Auch die wirtschaftliche Lage habe sich seit 2014 eher verschlechtert, teilte seine Einschätzung Justus Vitinius, der für die DEG erst kürzlich Kuba besucht hatte. Kuba sei für deutsche Unternehmen nach wie vor ein sehr schwer zu erschließender Markt. Dies trotz der merklichen Änderungen, die es in der Wirtschaft nach der Machtübergabe von Fidel zu Raúl Castro durchaus gegeben habe. Frank Seifert, Vorsitzender der Deutsch Kubanischen Juristenvereinigung , unterstrich in seinem Beitrag, dass diese vom Aufkommen privat betriebener Restaurants bis hin zu Ansätzen für Investorenschutz durch Schiedsgerichte reichten. Herr González Arenas bestätigte, dass es mittlerweile drei Arten von wirtschaftlichen Akteuren in Kuba gebe: Zum einen können Kubaner nun in einer begrenzten Zahl von Berufen selbstständig arbeiten (sogenannte „cuentapropistas“).

Des Weiteren agieren in großen Teilen der Wirtschaft weiter kubanische Staatsunternehmen. Schließlich hat sich Kuba für große ausländische Unternehmen geöffnet, die auf der Insel Handel betreiben und investieren. Diese Investoren stehen jedoch vor einer Reihe von Problemen. Die zunehmend schlechte Zahlungsmoral des kubanischen Staates, der Mangel an kompetenten Zulieferern und der kaum vorhandener Binnenmarkt sind nur ein Teil der Schwierigkeiten. Immer wieder kollidieren die politischen und ideologischen Ansprüche des Regimes mit Maßnahmen, die eigentlich für den Ausbau der Attraktivität als Unternehmensstandort wichtig wären. Ein schnelles und freies Internet würde automatisch eine Erosion des politisch-medialen Monopols der Regierung bedeuten. Das Selbstverständnis des Regimes als sozialistischer Staat führe zudem dazu, dass ausländische Firmen ihre Arbeiter nicht direkt, sondern nur über eine zentrale staatliche Agentur anwerben dürfen, die einen Großteil des Lohns einbehält: im Grunde ein staatlich organisiertes Ausbeutungssystem, wie Pablo Díaz Espí festhielt.

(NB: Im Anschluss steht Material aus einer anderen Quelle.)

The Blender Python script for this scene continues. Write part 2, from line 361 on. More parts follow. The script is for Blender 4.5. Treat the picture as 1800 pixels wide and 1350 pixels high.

Ob es unter diesen Umständen moralisch vertretbar sei, in Kuba zu investieren oder – wie aus dem Publikum gefragt – seinen Urlaub auf der Insel zu verbringen, bezeichnete Boris González Arenas als Abwägungsfrage, die keine eindeutige Antwort kenne.

Am Ende der von Lateinamerika-Expertin und WELT-Journalistin Dr. Hildegard Stausberg moderierten Diskussion wurde deutlich, dass es einerseits unter Führung von Raúl Castro seit 2006 sichtbare Veränderungen gegeben hat, dies aber nicht den Blick darauf verstellen kann, dass Kuba im Kern eine von der Castro-Familie und dem Militär dominierte Diktatur bleibt, in der auch die ökonomische Öffnung immer wieder an ihre Grenzen kommt, wenn sie mit dem politisch-ideologischen Fundament des Regimes in Widerspruch gerät. Das Lagebild auf Kuba ist somit äußert gemischt und baldiger Fortschritt alles andere als ausgemacht. Pablo Díaz Espí brachte das Dilemma auf den Punkt: Die Notwendigkeit von Reformen sei groß, der Veränderungswille der Regierung aber gehe gegen Null.